For the “substantial presence” test, take the number of days you were in the United States in the current year, add to that one-third of the amount of days you were there the previous year, and add that to one-sixth of your U.S. days in the year before that. If the total is less than 183 days, you haven’t met the criteria for general residency. If the total is greater than 183 days, you could be considered a U.S. resident for tax purposes. (Keep in mind that if you make quick day trips over the U.S. border during the summer months for shopping, gas or weekend outings, those days count as well.) This works out to about 120 allowable days per year over a three-year period.

However, there is still a way to avoid paying U.S. taxes if you meet the “substantial presence” test. You can fill out the Form 8840 Closer Connection Exception Statement for Aliens, to assert that you have closer connections to Canada than the United States, Mr. Altro says.

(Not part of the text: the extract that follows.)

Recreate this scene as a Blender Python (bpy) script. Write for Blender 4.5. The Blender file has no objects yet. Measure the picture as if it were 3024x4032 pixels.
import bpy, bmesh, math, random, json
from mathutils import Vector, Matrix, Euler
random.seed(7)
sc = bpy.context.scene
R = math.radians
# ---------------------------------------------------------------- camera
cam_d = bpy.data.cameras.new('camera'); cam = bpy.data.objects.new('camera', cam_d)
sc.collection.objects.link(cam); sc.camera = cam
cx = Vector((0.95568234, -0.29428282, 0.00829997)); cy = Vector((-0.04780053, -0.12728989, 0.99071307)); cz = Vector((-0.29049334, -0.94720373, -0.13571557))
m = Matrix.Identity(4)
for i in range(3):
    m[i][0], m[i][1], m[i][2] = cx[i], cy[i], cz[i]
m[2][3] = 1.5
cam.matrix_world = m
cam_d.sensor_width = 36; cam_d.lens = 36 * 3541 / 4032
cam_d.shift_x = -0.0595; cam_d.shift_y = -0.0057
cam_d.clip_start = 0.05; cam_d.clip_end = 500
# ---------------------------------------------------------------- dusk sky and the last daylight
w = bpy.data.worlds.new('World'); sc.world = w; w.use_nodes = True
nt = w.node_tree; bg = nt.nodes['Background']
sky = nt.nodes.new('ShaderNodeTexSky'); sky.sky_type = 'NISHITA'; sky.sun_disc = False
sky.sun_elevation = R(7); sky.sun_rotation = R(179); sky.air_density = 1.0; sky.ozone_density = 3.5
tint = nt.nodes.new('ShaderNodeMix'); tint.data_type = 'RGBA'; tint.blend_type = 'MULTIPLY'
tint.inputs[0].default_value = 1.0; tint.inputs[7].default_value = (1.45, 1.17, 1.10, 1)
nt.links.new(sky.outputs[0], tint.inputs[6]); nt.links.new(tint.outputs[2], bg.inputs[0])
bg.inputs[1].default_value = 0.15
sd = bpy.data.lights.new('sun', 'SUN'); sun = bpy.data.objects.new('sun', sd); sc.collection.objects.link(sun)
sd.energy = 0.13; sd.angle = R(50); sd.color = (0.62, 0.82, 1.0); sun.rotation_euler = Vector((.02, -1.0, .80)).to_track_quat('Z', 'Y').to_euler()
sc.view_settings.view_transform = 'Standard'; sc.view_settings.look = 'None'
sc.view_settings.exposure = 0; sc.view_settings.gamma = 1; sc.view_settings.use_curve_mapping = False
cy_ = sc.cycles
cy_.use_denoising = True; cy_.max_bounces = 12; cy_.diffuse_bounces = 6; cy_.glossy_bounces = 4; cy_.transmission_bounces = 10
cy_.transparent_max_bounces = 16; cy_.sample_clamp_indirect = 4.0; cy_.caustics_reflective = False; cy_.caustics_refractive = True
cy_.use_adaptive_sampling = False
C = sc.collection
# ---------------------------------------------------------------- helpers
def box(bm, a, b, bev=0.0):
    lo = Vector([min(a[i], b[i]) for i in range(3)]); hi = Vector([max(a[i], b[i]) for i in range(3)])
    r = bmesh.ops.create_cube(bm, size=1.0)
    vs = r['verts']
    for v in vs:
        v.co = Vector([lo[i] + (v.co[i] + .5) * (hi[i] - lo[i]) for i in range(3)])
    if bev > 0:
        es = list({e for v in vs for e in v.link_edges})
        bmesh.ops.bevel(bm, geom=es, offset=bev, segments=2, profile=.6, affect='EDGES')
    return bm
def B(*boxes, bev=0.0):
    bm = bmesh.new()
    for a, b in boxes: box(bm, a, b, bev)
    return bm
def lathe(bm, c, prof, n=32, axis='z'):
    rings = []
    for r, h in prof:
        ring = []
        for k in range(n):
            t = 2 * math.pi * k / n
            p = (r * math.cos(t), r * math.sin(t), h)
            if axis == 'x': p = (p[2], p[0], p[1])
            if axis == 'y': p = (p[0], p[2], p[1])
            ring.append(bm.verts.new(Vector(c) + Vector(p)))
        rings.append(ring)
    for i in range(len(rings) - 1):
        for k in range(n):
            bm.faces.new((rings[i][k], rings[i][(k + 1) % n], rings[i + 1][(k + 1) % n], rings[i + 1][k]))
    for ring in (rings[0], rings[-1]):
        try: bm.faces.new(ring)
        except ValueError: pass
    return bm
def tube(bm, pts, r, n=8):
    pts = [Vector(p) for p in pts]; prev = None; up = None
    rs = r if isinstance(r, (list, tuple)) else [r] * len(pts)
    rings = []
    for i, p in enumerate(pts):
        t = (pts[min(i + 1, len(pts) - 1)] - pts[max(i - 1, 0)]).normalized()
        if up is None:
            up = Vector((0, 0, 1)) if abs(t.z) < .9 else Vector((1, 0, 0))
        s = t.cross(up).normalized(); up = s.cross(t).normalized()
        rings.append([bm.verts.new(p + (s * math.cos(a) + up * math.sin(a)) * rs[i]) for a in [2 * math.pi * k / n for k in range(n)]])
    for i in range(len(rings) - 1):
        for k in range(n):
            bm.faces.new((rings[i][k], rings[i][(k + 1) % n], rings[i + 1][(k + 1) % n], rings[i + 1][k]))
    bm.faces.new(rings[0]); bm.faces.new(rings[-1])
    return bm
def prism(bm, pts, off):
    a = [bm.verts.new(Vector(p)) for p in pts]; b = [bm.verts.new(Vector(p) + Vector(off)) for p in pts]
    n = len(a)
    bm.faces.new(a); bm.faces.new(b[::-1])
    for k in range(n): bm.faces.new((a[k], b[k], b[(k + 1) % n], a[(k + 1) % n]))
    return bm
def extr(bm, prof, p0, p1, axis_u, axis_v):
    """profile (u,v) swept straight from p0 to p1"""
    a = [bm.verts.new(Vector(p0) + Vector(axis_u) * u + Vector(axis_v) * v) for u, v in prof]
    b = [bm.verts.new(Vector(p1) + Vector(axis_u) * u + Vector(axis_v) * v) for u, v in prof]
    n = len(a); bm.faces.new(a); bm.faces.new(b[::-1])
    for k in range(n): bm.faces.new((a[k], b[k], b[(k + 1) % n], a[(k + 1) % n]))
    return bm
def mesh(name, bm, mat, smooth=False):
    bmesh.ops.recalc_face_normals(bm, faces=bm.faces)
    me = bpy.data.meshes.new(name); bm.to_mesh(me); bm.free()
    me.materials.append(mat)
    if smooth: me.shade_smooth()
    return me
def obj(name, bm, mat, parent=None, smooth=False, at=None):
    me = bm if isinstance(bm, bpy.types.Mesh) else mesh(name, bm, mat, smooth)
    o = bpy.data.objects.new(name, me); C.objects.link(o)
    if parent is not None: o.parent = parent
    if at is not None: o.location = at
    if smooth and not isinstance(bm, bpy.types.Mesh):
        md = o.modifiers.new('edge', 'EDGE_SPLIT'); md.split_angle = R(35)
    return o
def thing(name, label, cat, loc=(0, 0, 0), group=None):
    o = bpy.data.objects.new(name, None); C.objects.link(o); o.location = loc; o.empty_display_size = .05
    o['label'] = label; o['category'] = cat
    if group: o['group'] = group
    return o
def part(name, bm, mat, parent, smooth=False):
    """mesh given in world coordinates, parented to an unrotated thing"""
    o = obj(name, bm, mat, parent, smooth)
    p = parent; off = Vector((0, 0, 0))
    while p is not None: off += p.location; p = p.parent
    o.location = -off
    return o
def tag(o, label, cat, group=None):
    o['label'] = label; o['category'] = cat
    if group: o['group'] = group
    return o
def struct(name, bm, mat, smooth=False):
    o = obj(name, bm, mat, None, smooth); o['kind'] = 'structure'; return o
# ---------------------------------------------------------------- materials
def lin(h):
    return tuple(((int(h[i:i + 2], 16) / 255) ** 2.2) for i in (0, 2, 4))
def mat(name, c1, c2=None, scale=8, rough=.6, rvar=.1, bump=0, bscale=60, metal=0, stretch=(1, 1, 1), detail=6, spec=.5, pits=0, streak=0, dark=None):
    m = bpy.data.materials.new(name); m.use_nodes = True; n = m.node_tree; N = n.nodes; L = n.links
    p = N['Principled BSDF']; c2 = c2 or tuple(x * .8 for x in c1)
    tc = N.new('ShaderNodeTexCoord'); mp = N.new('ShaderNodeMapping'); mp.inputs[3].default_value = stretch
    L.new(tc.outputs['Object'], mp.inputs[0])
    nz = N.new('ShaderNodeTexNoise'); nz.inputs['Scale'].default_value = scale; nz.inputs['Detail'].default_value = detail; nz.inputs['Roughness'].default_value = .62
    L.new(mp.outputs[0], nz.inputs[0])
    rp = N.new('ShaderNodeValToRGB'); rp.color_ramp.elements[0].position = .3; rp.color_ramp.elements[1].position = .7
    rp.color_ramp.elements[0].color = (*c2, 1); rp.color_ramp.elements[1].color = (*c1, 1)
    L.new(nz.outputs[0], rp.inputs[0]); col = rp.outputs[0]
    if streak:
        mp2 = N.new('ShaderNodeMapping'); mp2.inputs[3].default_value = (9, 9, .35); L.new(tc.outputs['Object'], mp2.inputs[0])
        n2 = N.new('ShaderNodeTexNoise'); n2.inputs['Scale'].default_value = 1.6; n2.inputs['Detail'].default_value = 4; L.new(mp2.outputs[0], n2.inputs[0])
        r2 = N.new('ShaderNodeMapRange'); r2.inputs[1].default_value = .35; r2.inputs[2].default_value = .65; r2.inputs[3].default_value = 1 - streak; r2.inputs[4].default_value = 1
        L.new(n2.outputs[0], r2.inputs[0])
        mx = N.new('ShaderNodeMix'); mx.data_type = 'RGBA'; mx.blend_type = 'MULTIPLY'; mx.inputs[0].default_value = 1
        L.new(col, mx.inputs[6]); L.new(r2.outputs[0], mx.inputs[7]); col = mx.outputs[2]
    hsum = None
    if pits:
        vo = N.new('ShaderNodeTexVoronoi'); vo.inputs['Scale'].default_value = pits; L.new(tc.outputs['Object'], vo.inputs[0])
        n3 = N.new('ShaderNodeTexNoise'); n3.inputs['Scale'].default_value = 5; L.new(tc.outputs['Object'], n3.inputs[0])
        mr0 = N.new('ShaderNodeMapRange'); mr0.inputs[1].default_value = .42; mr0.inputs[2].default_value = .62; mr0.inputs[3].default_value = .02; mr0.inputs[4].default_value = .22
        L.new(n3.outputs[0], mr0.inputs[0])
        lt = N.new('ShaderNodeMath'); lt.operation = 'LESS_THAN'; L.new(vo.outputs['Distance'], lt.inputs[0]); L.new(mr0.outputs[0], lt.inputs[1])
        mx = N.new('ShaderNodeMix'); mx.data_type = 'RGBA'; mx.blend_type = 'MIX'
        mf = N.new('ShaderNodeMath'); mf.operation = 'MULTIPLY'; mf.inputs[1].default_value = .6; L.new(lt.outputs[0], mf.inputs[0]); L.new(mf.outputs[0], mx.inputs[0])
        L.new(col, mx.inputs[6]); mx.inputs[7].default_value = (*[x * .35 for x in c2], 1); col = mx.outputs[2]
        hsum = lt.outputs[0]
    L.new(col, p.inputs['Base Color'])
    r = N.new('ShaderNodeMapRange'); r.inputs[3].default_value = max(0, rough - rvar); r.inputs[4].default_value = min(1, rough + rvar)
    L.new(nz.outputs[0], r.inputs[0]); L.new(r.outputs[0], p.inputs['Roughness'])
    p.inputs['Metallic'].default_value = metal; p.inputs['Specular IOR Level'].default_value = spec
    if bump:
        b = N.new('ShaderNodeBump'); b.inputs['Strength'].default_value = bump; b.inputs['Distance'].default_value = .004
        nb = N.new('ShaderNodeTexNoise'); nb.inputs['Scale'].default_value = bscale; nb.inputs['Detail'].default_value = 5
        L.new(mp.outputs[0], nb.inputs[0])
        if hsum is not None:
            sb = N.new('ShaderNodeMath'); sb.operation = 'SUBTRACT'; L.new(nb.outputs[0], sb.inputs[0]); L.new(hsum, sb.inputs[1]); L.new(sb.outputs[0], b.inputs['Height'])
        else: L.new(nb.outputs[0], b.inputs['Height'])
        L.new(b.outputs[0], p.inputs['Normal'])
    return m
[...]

“If you are in the United States for less than 120 days per year, you have no need to fill that out. But if you are there for more than 120 days and less than 180 days, it is in the client’s best interest to fill it out every year."

Residency rules for Canadians may change in the future. The JOLT Act (Jobs Originated through Launching Travel) which went before U.S. Congress last fall, would extend the amount of days Canadians could stay in the United States without a visa to 240 days. But Mr. Altro says it’s a bill that could be bad for Canadians.

“The problems with it are, No. 1, you could lose your Canadian health care [coverage] if you’re outside the province too long. Two, you could become a U.S. taxpayer, which could also be a problem. Those things would have to be fine-tuned when it comes to the final bill that could get passed. Nobody knows if it’s ever going to happen.”

In the meantime?

“Don’t go over the 180 days,” he says.